Faz tempo que ser um espectador de teatro não significa apenas assumir sua cadeira na plateia e reagir, sobretudo internamente, ao que lhe é apresentado. A velha imobilidade diante dos palcos italianos tem experimentado, na cena contemporânea, um sem número de chacoalhões, à medida que os espaços de encenação variam.
Quem frequenta as peças de José Celso Martinez Corrêa sabe que se sentar perto dos atores pode significar uma entrada em cena. Em A Terra, primeiro capítulo da pentalogia de Os Sertões realizada pelo Teatro Oficina, pessoas da plateia eram convidadas a representar uma vaca ou a engrossar o cordão humano dos acidentes geográficos sertanejos. Não faltavam os dispostos a tirar a camisa se fosse preciso, deixando o pudor para os das fileiras mais altas e aderindo à libertação ritualística imanada pelo diretor.
Outro tipo de interação, e comprometimento físico, exigia a Cia. Livre, de São Paulo, na peça VemVai O Caminhos dos Mortos. Ao longo de um galpão, o espectador era estimulado a acompanhar os deslocamentos dos atores, levando nas mãos um boneco de papel, no qual deveria projetar a figura de um morto querido.
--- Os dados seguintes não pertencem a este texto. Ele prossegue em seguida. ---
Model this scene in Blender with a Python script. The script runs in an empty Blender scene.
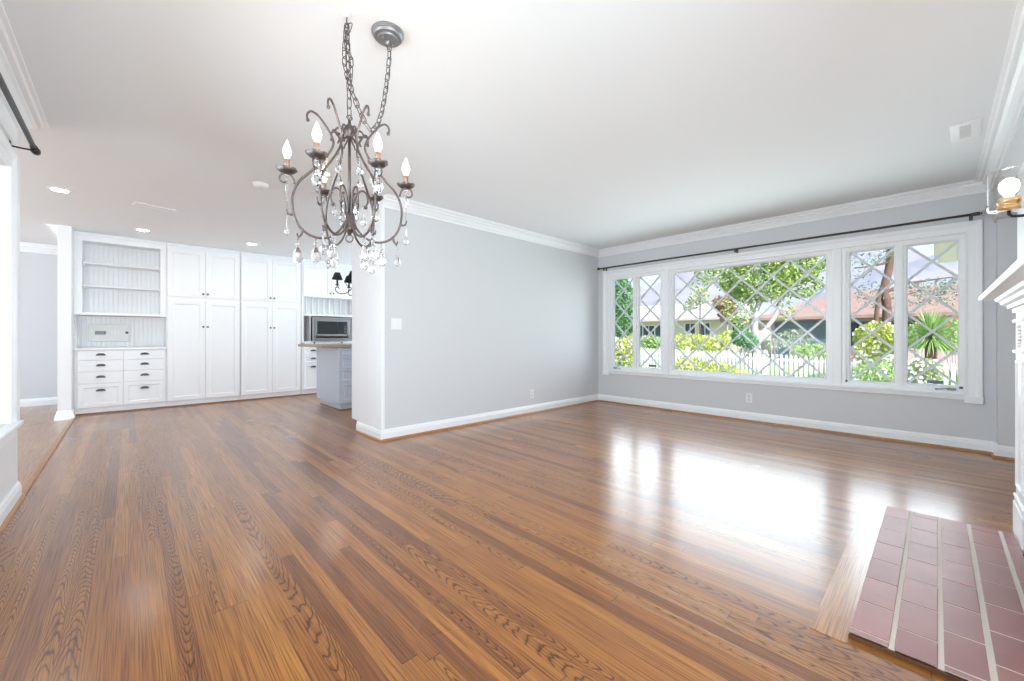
import bpy, math, random
from mathutils import Vector, Matrix, Euler

scene = bpy.context.scene
COL = scene.collection
R = math.radians

# ------------------------------------------------------------------ camera
F_PX = 403.8
TH = R(46.498)
cam_data = bpy.data.cameras.new('camera')
cam = bpy.data.objects.new('camera', cam_data)
COL.objects.link(cam)
cam_data.sensor_width = 36.0
cam_data.lens = F_PX / 1024 * 36.0
cam_data.shift_y = -3.2 / 1024
cam_data.clip_start = 0.05
cam_data.clip_end = 2000
cam.location = (0, 0, 1.036)
cam.rotation_euler = (R(90), 0, TH - R(90))
scene.camera = cam

# ------------------------------------------------------------------ world, sun, lights, exposure
scene.view_settings.view_transform = 'Standard'
scene.view_settings.look = 'None'
scene.view_settings.gamma = 1
scene.view_settings.exposure = 0.6
scene.view_settings.use_curve_mapping = False
scene.cycles.max_bounces = 10
scene.cycles.diffuse_bounces = 6
scene.cycles.glossy_bounces = 4
scene.cycles.transmission_bounces = 8
scene.cycles.transparent_max_bounces = 16
scene.cycles.caustics_reflective = False
scene.cycles.caustics_refractive = False
scene.cycles.sample_clamp_indirect = 6

world = bpy.data.worlds.new('world')
scene.world = world
world.use_nodes = True
wn = world.node_tree.nodes
wl = world.node_tree.links
wn.clear()
w_out = wn.new('ShaderNodeOutputWorld')
w_bg = wn.new('ShaderNodeBackground')
w_tc = wn.new('ShaderNodeTexCoord')
w_sep = wn.new('ShaderNodeSeparateXYZ')
w_ramp = wn.new('ShaderNodeValToRGB')
w_ramp.color_ramp.elements[0].position = 0.0
w_ramp.color_ramp.elements[0].color = (0.86, 0.93, 1.0, 1)
w_ramp.color_ramp.elements[1].position = 0.75
w_ramp.color_ramp.elements[1].color = (0.42, 0.62, 0.95, 1)
e = w_ramp.color_ramp.elements.new(0.22)
e.color = (0.62, 0.78, 1.0, 1)
wl.new(w_tc.outputs['Generated'], w_sep.inputs[0])
wl.new(w_sep.outputs['Z'], w_ramp.inputs[0])
wl.new(w_ramp.outputs[0], w_bg.inputs[0])
w_bg.inputs[1].default_value = 0.92
wl.new(w_bg.outputs[0], w_out.inputs[0])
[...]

Exemplos aleatórios. Mas indicam outras possibilidades de envolvimento da plateia com a encenação teatral. Guardadas as particularidades de cada obra, muito diferentes entre si, essa sacudida na tranquilidade da posição do público é um dos aspectos mais interessantes da proposta do espetáculo A Viagem, com o qual a Companhia Brasileira de Teatro ocupa o Novelas Curitibanas de quarta-feira a domingo, até o fim do mês.
Explicando rapidamente: a peça consiste de 11 histórias elaboradas por igual número de atores, que formam duplas (um personagem e um espectador) para explorar os cômodos do casarão onde o teatro está instalado. Um detalhe: o público faz o caminho vendado.
Nessa situação nova cuidadosamente forjada para não causar desconfortos associados à interação teatral , o papel de quem costumeiramente assistiria à peça se transforma. Para começo de conversa, a visão é substituída pela audição e pelo tato.
A recepção passiva está fora de questão. O espectador é incitado a participar da história que o personagem (de quem ignora o rosto) lhe conta, ajudando numa busca ou opinando sobre seus dilemas. Essa sorte de ações banais inaugura uma demanda inédita para quem sempre teve função meramente receptiva a cumprir no jogo teatral. Além de estabelecer vínculo e confiança, para que a dupla funcione é preciso acreditar no personagem.
Só assim se superam as respostas automáticas do tipo dar alguns passos adiante quando se é impulsionado à frente rumo a uma interação convicta, que altere de fato a trama, como tentar persuadir o personagem a mudar de atitude.
Mais do que de praxe no teatro, a experiência nunca se repete. Desde que cada espectador fica à mercê exclusivamente do ator que o escolhe, é impossível comparar as atuações ou ter uma noção de completude da obra. Isso, apenas as diretoras Giovana Soar e Nadja Naira talvez consigam.
O que deve ser comum a muitos dos dispostos a seguir nessa viagem é essa inquietação de ser chamado a agir. E quando o faz, o espectador está acreditando no personagem como um ser humano ou passa a assumir um personagem também?